PROBLEM STATEMENT: Output a verbatim copy of the data, cut off after the line that contains "HEAD = V((math.sin(R(38.775)), math.cos(R(38.775)), 0))".

### DATA PROVIDED

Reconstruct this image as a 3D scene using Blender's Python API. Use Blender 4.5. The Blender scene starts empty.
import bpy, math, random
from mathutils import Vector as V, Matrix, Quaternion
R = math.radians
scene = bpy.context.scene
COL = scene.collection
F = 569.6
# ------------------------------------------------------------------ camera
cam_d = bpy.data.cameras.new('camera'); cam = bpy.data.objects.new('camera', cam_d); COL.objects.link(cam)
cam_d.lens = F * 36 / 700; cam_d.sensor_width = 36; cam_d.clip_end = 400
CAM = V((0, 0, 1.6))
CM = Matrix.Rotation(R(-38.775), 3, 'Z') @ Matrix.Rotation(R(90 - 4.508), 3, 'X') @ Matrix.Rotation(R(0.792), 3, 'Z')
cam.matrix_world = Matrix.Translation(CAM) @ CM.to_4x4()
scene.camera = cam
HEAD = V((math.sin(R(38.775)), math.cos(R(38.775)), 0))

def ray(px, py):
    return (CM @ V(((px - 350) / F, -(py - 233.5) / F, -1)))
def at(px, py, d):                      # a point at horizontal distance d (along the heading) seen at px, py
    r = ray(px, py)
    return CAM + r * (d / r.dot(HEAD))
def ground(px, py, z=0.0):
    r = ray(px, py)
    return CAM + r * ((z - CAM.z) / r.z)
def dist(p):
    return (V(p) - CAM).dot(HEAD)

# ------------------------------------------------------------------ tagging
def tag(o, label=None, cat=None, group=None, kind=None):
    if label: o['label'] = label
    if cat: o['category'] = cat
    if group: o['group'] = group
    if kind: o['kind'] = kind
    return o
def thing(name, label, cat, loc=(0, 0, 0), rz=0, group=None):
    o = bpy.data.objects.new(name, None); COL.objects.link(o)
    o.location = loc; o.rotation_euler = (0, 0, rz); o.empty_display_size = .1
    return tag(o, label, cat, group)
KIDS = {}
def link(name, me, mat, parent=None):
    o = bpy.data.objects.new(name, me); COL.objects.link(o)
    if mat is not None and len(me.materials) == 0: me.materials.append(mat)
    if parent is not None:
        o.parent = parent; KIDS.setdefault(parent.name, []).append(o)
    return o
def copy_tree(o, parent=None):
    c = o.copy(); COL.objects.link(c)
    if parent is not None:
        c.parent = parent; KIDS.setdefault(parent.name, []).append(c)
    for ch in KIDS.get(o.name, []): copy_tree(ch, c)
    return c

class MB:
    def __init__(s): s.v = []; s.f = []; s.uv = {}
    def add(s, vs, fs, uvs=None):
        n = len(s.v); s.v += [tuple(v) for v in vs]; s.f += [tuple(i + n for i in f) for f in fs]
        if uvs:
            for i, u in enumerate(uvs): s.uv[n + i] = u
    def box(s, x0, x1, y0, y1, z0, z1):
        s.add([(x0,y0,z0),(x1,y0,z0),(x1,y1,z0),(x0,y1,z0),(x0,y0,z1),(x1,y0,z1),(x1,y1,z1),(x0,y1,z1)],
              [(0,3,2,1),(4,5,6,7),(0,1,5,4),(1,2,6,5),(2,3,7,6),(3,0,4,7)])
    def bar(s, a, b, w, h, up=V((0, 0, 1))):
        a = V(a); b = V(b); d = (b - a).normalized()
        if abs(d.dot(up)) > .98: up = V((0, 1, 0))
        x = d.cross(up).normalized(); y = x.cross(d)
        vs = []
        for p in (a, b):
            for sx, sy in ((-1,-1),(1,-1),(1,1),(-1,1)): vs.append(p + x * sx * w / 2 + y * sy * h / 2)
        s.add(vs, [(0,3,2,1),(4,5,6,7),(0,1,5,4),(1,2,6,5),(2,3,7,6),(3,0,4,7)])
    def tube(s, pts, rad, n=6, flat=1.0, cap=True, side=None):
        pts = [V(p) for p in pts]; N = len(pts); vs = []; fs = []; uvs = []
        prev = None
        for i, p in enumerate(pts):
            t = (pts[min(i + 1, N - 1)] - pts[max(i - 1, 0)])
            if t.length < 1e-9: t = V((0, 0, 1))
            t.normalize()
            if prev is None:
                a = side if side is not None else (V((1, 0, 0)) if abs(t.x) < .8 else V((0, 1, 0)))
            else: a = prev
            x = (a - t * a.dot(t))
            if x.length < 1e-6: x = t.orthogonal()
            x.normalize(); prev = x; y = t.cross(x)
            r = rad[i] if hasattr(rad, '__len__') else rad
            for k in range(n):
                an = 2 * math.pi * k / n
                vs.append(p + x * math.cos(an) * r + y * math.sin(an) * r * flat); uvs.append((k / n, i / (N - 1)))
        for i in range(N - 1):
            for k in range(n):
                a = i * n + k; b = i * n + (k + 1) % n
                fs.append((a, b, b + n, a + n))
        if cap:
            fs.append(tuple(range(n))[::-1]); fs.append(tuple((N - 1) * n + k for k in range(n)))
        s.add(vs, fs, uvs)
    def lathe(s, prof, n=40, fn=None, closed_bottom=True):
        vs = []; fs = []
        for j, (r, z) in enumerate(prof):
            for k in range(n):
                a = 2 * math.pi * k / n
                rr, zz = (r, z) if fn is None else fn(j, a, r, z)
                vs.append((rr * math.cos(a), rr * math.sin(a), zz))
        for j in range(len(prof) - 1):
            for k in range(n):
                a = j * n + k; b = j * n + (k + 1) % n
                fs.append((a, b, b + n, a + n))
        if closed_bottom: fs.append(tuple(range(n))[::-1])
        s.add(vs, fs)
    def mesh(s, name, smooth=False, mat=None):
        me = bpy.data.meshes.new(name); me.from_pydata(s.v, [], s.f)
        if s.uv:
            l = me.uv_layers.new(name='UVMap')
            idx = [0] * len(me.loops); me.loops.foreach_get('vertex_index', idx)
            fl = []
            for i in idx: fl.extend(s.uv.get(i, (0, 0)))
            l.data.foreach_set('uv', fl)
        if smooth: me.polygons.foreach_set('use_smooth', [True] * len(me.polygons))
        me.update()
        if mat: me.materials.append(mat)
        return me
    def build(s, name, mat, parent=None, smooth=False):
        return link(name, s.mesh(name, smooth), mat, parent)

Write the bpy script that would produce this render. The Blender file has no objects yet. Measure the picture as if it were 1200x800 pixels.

######

ANSWER IN FULL:
Reconstruct this image as a 3D scene using Blender's Python API. Use Blender 4.5. The Blender scene starts empty.
import bpy, math, random
from mathutils import Vector as V, Matrix, Quaternion
R = math.radians
scene = bpy.context.scene
COL = scene.collection
F = 569.6
# ------------------------------------------------------------------ camera
cam_d = bpy.data.cameras.new('camera'); cam = bpy.data.objects.new('camera', cam_d); COL.objects.link(cam)
cam_d.lens = F * 36 / 700; cam_d.sensor_width = 36; cam_d.clip_end = 400
CAM = V((0, 0, 1.6))
CM = Matrix.Rotation(R(-38.775), 3, 'Z') @ Matrix.Rotation(R(90 - 4.508), 3, 'X') @ Matrix.Rotation(R(0.792), 3, 'Z')
cam.matrix_world = Matrix.Translation(CAM) @ CM.to_4x4()
scene.camera = cam
HEAD = V((math.sin(R(38.775)), math.cos(R(38.775)), 0))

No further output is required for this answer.